When these two people come together—the healer and the sufferer
—there’s the potential for terrific engagement, but this potential often has to overcome an initial gulf: The client has the pain, the healer has the answer, but the client doesn’t know or understand the answer. They need, somehow, to be brought on board.

This gulf is usually obvious to the healer.
The client doesn’t know anything we know about how energy moves and is blocked; or how posture is causing their pain; or that they need to balance their nutritional intake; or how to engage their core in order to feel healthy again. They know very, very little about these things. We want them as partners in their healing. We don’t want to just do things to them—which isn’t very useful anyway.

But let’s ask for a moment: What does the client want in the beginning?
In addition to having their pain taken away, what do they want? What do you want when you become the client? Do you want to be initiated into a new healing framework?

What almost all potential clients want is for their pain and their experience of it to be met, seen, understood, and deeply respected. They also want their health and the rest of the meaning of their lives also to be met and respected. They don’t want feel that all that needs to be shoved aside in order to have the healing they most want. They want to believe that what they already value can be integrated into a healing framework.

It turns out that creating that reassurance is simple
and can take place in the first few minutes of an interaction with a potential client. It’s done with something called “rapport.” Have you ever met someone who seems to create safety for almost everyone s/he meets? That person has an instinctive gift for creating rapport. They do it unconsciously in the way they stand, move, speak and engage with those they are with. But it isn’t mysterious. It’s a set of skills that are easily learned.

People relax and feel safe when they feel they are with “of like kind.”
Imagine a gazelle on the savanna: anything that looks like a gazelle feels safe; anything that might not be a gazelle (even if it’s just a waving bunch of grass) might be a lion. RUN!

It turns out we are not much different from gazelles, and even though we don’t usually run, we find good excuses not to be with people with whom unconsciously we don’t feel fully “of like kind,” or fully safe. We suddenly realize we don’t have enough money for the service, or feel like it’s just not a “match” for us.

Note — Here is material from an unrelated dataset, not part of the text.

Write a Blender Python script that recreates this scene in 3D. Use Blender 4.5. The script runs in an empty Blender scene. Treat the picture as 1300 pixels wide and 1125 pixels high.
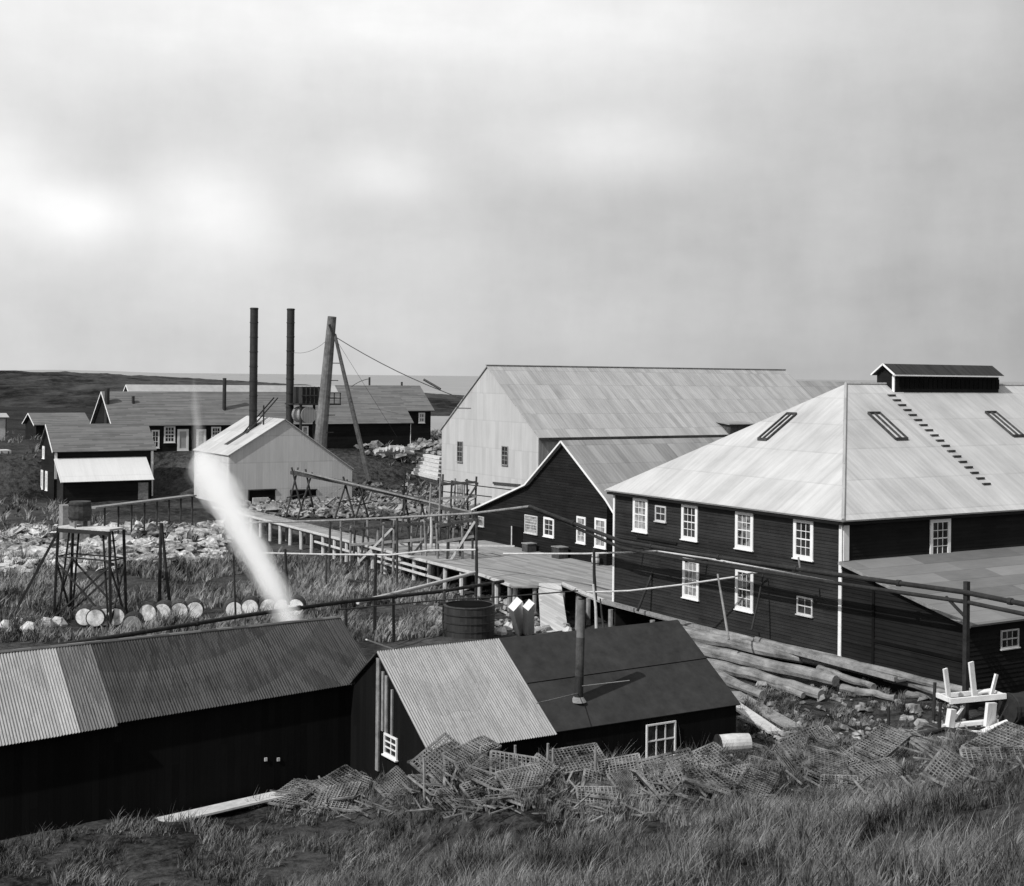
import bpy, math, random
from mathutils import Vector, Matrix, noise
random.seed(7)
R = random.random; V_ = Vector
def rr(a, b): return a + (b - a) * random.random()
scene = bpy.context.scene
COL = scene.collection

# ------------------------------------------------------------------ survey
# X and Y run along the buildings' two wall directions; the camera stands at X=Y=0.
F, HY, ROLL, H = 1760., 477.5, 0.0105, 13.5
UX, UY = .851, .5252
CR, SR = math.cos(ROLL), math.sin(ROLL)
def ray(px, py):
    x, y = px - 650, py - 562.5
    x, y = CR * x + SR * y, -SR * x + CR * y
    a, b = x / F, -(y - (HY - 562.5)) / F
    return a * UX + UY, -a * UY + UX, b          # dX, dY, dZ per metre of depth
def G(px, py, z=0.):
    a, b, c = ray(px, py); D = (z - H) / c
    return Vector((a * D, b * D, z))
def at(px, py, D):
    a, b, c = ray(px, py); return Vector((a * D, b * D, H + c * D))
def onx(px, py, X):
    a, b, c = ray(px, py); D = X / a; return b * D, H + c * D      # Y, Z
def ony(px, py, Y):
    a, b, c = ray(px, py); D = Y / b; return a * D, H + c * D      # X, Z
def toward(D, px):      # ground position at depth D in direction px
    a, b, c = ray(px, 562.5); return a * D, b * D

# ------------------------------------------------------------------ materials
class NT:
    def __init__(s, nt): s.nt = nt
    def new(s, t, **kw):
        n = s.nt.nodes.new(t)
        for k, v in kw.items(): setattr(n, k, v)
        return n
    def link(s, a, b): s.nt.links.new(a, b)
    def put(s, sock, v):
        if hasattr(v, 'links') or isinstance(v, bpy.types.NodeSocket): s.link(v, sock)
        else: sock.default_value = v
    def m(s, op, a, b=0., c=None, clamp=False):
        n = s.new('ShaderNodeMath', operation=op, use_clamp=clamp)
        s.put(n.inputs[0], a); s.put(n.inputs[1], b)
        if c is not None: s.put(n.inputs[2], c)
        return n.outputs[0]
    def vm(s, op, a, b=None):
        n = s.new('ShaderNodeVectorMath', operation=op); s.put(n.inputs[0], a)
        if b is not None: s.put(n.inputs[1], b)
        return n.outputs['Value'] if op in ('DOT_PRODUCT', 'LENGTH') else n.outputs[0]
    def noise(s, v, sc, det=4., ro=.6, dist=0.):
        n = s.new('ShaderNodeTexNoise'); s.put(n.inputs['Vector'], v)
        n.inputs['Scale'].default_value = sc; n.inputs['Detail'].default_value = det
        n.inputs['Roughness'].default_value = ro; n.inputs['Distortion'].default_value = dist
        return n.outputs[0]
    def white(s, v):
        n = s.new('ShaderNodeTexWhiteNoise', noise_dimensions='3D'); s.put(n.inputs['Vector'], v); return n.outputs[0]
    def comb(s, x, y, z=0.):
        n = s.new('ShaderNodeCombineXYZ')
        for i, v in enumerate((x, y, z)): s.put(n.inputs[i], v)
        return n.outputs[0]
    def sep(s, v):
        n = s.new('ShaderNodeSeparateXYZ'); s.put(n.inputs[0], v); return n.outputs
    def mr(s, v, a, b, c, d, smooth=False):
        n = s.new('ShaderNodeMapRange'); n.clamp = True
        if smooth: n.interpolation_type = 'SMOOTHSTEP'
        for i, q in enumerate((v, a, b, c, d)): s.put(n.inputs[i], q)
        return n.outputs[0]
    def bump(s, h, st, dist=.02):
        n = s.new('ShaderNodeBump'); n.inputs['Strength'].default_value = st; n.inputs['Distance'].default_value = dist
        s.put(n.inputs['Height'], h); return n.outputs[0]

def mat(name, f, rough=.8, metal=0., spec=.3, bump=None):
    m = bpy.data.materials.new(name); m.use_nodes = True
    t = NT(m.node_tree); b = m.node_tree.nodes['Principled BSDF']
    tc = t.new('ShaderNodeTexCoord'); uv = tc.outputs['UV']; ob = tc.outputs['Object']
    geo = t.new('ShaderNodeNewGeometry').outputs['Position']
    r = f(t, uv, geo)
    col, h = r if isinstance(r, tuple) else (r, None)
    rgb = t.new('ShaderNodeCombineColor')
    for i in range(3): t.link(col, rgb.inputs[i])
    t.link(rgb.outputs[0], b.inputs['Base Color'])
    b.inputs['Roughness'].default_value = rough; b.inputs['Metallic'].default_value = metal
    b.inputs['Specular IOR Level'].default_value = spec
    if h is not None: t.link(t.bump(h, *(bump or (.5, .02))), b.inputs['Normal'])
    m['base'] = 1
    return m

def f_metal(base, var=.25, streak=.3, wid=.66, row=2.4, seam=.35, blotch=.25):
    def f(t, uv, ob):
        u, v, _ = t.sep(uv)
        iu = t.m('FLOOR', t.m('DIVIDE', u, wid)); iv = t.m('FLOOR', t.m('DIVIDE', v, row))
        w = t.white(t.comb(iu, iv, 3.))
        st = t.noise(t.comb(t.m('MULTIPLY', u, 2.2), t.m('MULTIPLY', v, .22)), 1., 5., .65)
        bl = t.noise(uv, .28, 5., .6)
        fr = t.m('FRACT', t.m('DIVIDE', v, row))
        sm = t.mr(fr, .0, .05, 1 - seam, 1.)
        fu = t.m('FRACT', t.m('DIVIDE', u, wid))
        su = t.mr(fu, .0, .09, 1 - seam * .5, 1.)
        a = t.m('ADD', t.m('MULTIPLY', t.m('SUBTRACT', w, .5), var), t.m('MULTIPLY', t.m('SUBTRACT', st, .5), streak * 2.4))
        a = t.m('ADD', a, t.m('MULTIPLY', t.m('SUBTRACT', bl, .5), blotch * 2))
        c = t.m('MULTIPLY', t.m('MAXIMUM', t.m('ADD', a, 1.), .15), base)
        c = t.m('MULTIPLY', t.m('MULTIPLY', c, sm), su)
        hh = t.m('ADD', t.m('SINE', t.m('MULTIPLY', u, 2 * math.pi / .33)), t.m('MULTIPLY', st, 2.))
        return c, hh
    return f
def f_paint(base, var=.5, sc=.6, fine=.3):
    def f(t, uv, ob):
        u, v, _ = t.sep(uv)
        iv = t.m('FLOOR', t.m('DIVIDE', v, .17)); iu = t.m('FLOOR', t.m('ADD', t.m('DIVIDE', u, 3.1), t.m('MULTIPLY', iv, .37)))
        w = t.white(t.comb(iu, iv, 1.))
        n = t.noise(ob, sc, 6., .65)
        n2 = t.noise(t.comb(t.m('MULTIPLY', u, 1.), t.m('MULTIPLY', v, 9.)), 1.3, 5., .7)
        a = t.m('ADD', t.m('MULTIPLY', t.m('SUBTRACT', n, .5), var * 2), t.m('MULTIPLY', t.m('SUBTRACT', n2, .5), fine * 2))
        a = t.m('ADD', a, t.m('MULTIPLY', t.m('SUBTRACT', w, .5), fine))
        return t.m('MULTIPLY', t.m('MAXIMUM', t.m('ADD', a, 1.), .2), base), n2
    return f
def f_wood(base, var=.5, wid=.2, gap=.5, axis=0):
    def f(t, uv, ob):
        u, v, _ = t.sep(uv)
        if axis: u, v = v, u
        iu = t.m('FLOOR', t.m('DIVIDE', u, wid)); fu = t.m('FRACT', t.m('DIVIDE', u, wid))
        w = t.white(t.comb(iu, t.m('FLOOR', t.m('ADD', t.m('DIVIDE', v, 3.7), t.m('MULTIPLY', iu, .41))), 5.))
        g = t.noise(t.comb(t.m('MULTIPLY', u, 14.), t.m('MULTIPLY', v, .8)), 1., 6., .7)
        n = t.noise(ob, .5, 5., .6)
        a = t.m('ADD', t.m('MULTIPLY', t.m('SUBTRACT', w, .5), var), t.m('MULTIPLY', t.m('SUBTRACT', g, .5), var * 1.2))
        a = t.m('ADD', a, t.m('MULTIPLY', t.m('SUBTRACT', n, .5), var))
        c = t.m('MULTIPLY', t.m('MAXIMUM', t.m('ADD', a, 1.), .2), base)
        return t.m('MULTIPLY', c, t.mr(fu, 0., .08, 1 - gap, 1.)), g
    return f
def f_noise(lo, hi, sc, det=6., ro=.7, p0=.35, p1=.65):
    def f(t, uv, ob):
        n = t.noise(ob, sc, det, ro); n2 = t.noise(ob, sc * .17, 4., .6)
        a = t.m('ADD', t.m('MULTIPLY', n, .6), t.m('MULTIPLY', n2, .4))
        return t.mr(a, p0, p1, lo, hi), n
    return f
M = {}
M['roof_white'] = mat('pale_galvanised_roof', f_metal(.42, .16, .30, .66, 2.6, .16, .34), .6, 0, .35, (.12, .02))
M['roof_grey'] = mat('grey_iron_roof', f_metal(.33, .26, .36, .7, 2.6, .25, .2), .6, 0, .3, (.2, .02))
M['roof_mid'] = mat('mid_iron_roof', f_metal(.24, .35, .35, .7, 2.3, .25, .2), .65, 0, .3, (.2, .02))
M['wall_iron'] = mat('pale_corrugated_wall', f_metal(.44, .14, .16, .66, 2.9, .14, .12), .65, 0, .3, (.12, .02))
M['wall_iron2'] = mat('bright_corrugated_wall', f_metal(.50, .14, .16, .8, 3.1, .2, .1), .65, 0, .3, (.12, .02))
M['shingle'] = mat('shingle_roof', f_wood(.135, .5, .18, .25, 1), .9)
M['shingle_pale'] = mat('pale_roof', f_noise(.3, .42, 1.2), .8)
M['lean_bright'] = mat('bright_lean_to_roof', f_metal(.62, .06, .1, .66, 5, .1, .06), .6, 0, .3, (.1, .02))
M['annex_roof'] = mat('weathered_felt_roof', f_wood(.16, .55, 1.1, .35, 1), .9)
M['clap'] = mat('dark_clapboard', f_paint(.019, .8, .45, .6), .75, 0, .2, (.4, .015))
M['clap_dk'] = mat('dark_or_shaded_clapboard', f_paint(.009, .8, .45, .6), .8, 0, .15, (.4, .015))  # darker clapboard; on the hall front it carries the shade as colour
M['trim'] = mat('white_paint', f_noise(.66, .82, 3.), .6)
M['trim_grey'] = mat('worn_white_paint', f_noise(.35, .6, 4.), .7)
M['glass'] = mat('window_glass', lambda t, uv, ob: t.mr(t.noise(ob, 1.3), .4, .6, .01, .05), .12, 0, .5)
M['curtain'] = mat('curtained_glass', lambda t, uv, ob: t.mr(t.noise(ob, 2.5), .4, .6, .12, .35), .4, 0, .4)
M['black'] = mat('black_iron', f_noise(.010, .035, 2.5), .6, 0, .35)
M['void'] = mat('dark_interior', f_noise(.006, .012, 1.), 1., 0, 0.)
M['tar'] = mat('tarred_pipe', f_noise(.015, .04, 3.), .8, 0, .15)
M['timber'] = mat('grey_timber', f_noise(.12, .32, 4.), .9, 0, .1)
M['timber_dk'] = mat('dark_timber', f_noise(.025, .09, 4.), .9, 0, .1)
M['timber_lt'] = mat('pale_timber', f_noise(.36, .62, 4.), .9, 0, .1)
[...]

Rapport skills are what make it possible to help almost anybody feel safe with us.
We give people the assurance that we are, indeed, “of like kind,” and fundamentally okay. Through learning a few easy, concrete skills, we can increase our ability to create rapport and help others feel really, really good with us no matter how different they may be.

Rapport is not “people skills,” warmth, friendliness, good listening skills, or any other version of sociability. It involves specific cues we give to others’ creature neurology that we are safe for them. It’s a remarkably respectful way to be with others: instead of asking people to get on our map of the world, we kindly move onto theirs, and work with them on their map—and this works so much better.

After establishing rapport, if we’ve done that well, we can start telling our clients about our healing framework and how we are inviting them into a new way to feel better. But let’s start with letting them know they are safe with us, no matter what. We get a whole lot more clients that way.